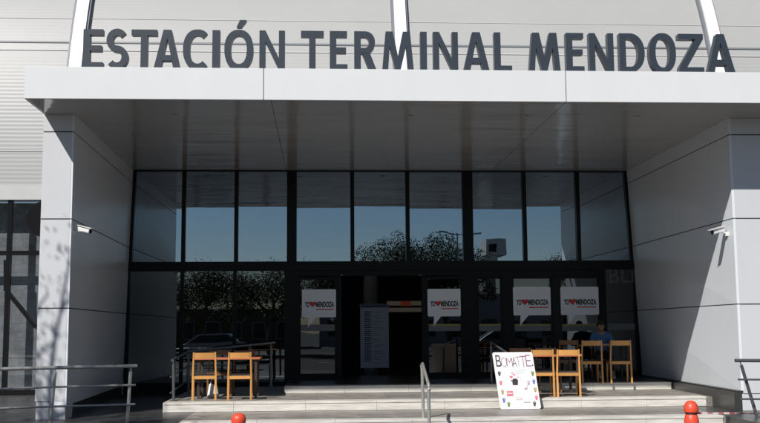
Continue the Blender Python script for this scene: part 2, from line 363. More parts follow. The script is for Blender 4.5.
def flat_text(name, body, x0, x1, z0, z1, y, mt, parent, off=0.0, depth=.002, shear=0.0, up=None):
    """lettering in the x,z plane facing -y, fitted to a box"""
    me = text_mesh(body, off, .5); me.name = name
    vs = [v.co.copy() for v in me.vertices]
    a0, a1 = min(v.x for v in vs), max(v.x for v in vs); b0, b1 = min(v.y for v in vs), max(v.y for v in vs)
    for v, c in zip(me.vertices, vs):
        fx = (c.x - a0) / (a1 - a0); fz = (c.y - b0) / (b1 - b0)
        v.co = (x0 + fx * (x1 - x0) + shear * fz, y - depth / 2 - c.z * depth, z0 + fz * (z1 - z0))
    me.materials.clear(); me.materials.append(mt)
    o = bpy.data.objects.new(name, me); C.objects.link(o); o.parent = parent
    if parent is not None and parent.get('abs'): o.matrix_parent_inverse = Matrix.Translation(parent.location).inverted()
    return o
def ring(cx, cz, rx, rz, tx, tz, a0, a1, n=28, e=2.25):
    def P(rx, rz, a):
        c, q = math.cos(a), math.sin(a); return (cx + rx * math.copysign(abs(c) ** (2 / e), c), cz + rz * math.copysign(abs(q) ** (2 / e), q))
    out = []
    for i in range(n):
        a, b = math.radians(a0 + (a1 - a0) * i / n), math.radians(a0 + (a1 - a0) * (i + 1) / n)
        out.append([P(rx, rz, a), P(rx, rz, b), P(rx - tx, rz - tz, b), P(rx - tx, rz - tz, a)])
    return out
def ribbon(pts, w):                                      # a stroke of width w along a path
    L_, R_ = [], []
    for i, p in enumerate(pts):
        a = pts[max(i - 1, 0)]; b = pts[min(i + 1, len(pts) - 1)]; dx, dz = b[0] - a[0], b[1] - a[1]; l = math.hypot(dx, dz)
        L_.append((p[0] - dz / l * w / 2, p[1] + dx / l * w / 2)); R_.append((p[0] + dz / l * w / 2, p[1] - dx / l * w / 2))
    return [[L_[i], L_[i + 1], R_[i + 1], R_[i]] for i in range(len(pts) - 1)]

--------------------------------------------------

- **What to work on**: Reproduce every line above as written, skipping pictures.

- **Solution for this task**:
Continue the Blender Python script for this scene: part 2, from line 363. More parts follow. The script is for Blender 4.5.
def flat_text(name, body, x0, x1, z0, z1, y, mt, parent, off=0.0, depth=.002, shear=0.0, up=None):
    """lettering in the x,z plane facing -y, fitted to a box"""
    me = text_mesh(body, off, .5); me.name = name
    vs = [v.co.copy() for v in me.vertices]
    a0, a1 = min(v.x for v in vs), max(v.x for v in vs); b0, b1 = min(v.y for v in vs), max(v.y for v in vs)
    for v, c in zip(me.vertices, vs):
        fx = (c.x - a0) / (a1 - a0); fz = (c.y - b0) / (b1 - b0)
        v.co = (x0 + fx * (x1 - x0) + shear * fz, y - depth / 2 - c.z * depth, z0 + fz * (z1 - z0))
    me.materials.clear(); me.materials.append(mt)
    o = bpy.data.objects.new(name, me); C.objects.link(o); o.parent = parent
    if parent is not None and parent.get('abs'): o.matrix_parent_inverse = Matrix.Translation(parent.location).inverted()
    return o
def ring(cx, cz, rx, rz, tx, tz, a0, a1, n=28, e=2.25):
    def P(rx, rz, a):
        c, q = math.cos(a), math.sin(a); return (cx + rx * math.copysign(abs(c) ** (2 / e), c), cz + rz * math.copysign(abs(q) ** (2 / e), q))
    out = []
    for i in range(n):
        a, b = math.radians(a0 + (a1 - a0) * i / n), math.radians(a0 + (a1 - a0) * (i + 1) / n)
        out.append([P(rx, rz, a), P(rx, rz, b), P(rx - tx, rz - tz, b), P(rx - tx, rz - tz, a)])
    return out
def ribbon(pts, w):                                      # a stroke of width w along a path
    L_, R_ = [], []
    for i, p in enumerate(pts):
        a = pts[max(i - 1, 0)]; b = pts[min(i + 1, len(pts) - 1)]; dx, dz = b[0] - a[0], b[1] - a[1]; l = math.hypot(dx, dz)
        L_.append((p[0] - dz / l * w / 2, p[1] + dx / l * w / 2)); R_.append((p[0] + dz / l * w / 2, p[1] - dx / l * w / 2))
    return [[L_[i], L_[i + 1], R_[i + 1], R_[i]] for i in range(len(pts) - 1)]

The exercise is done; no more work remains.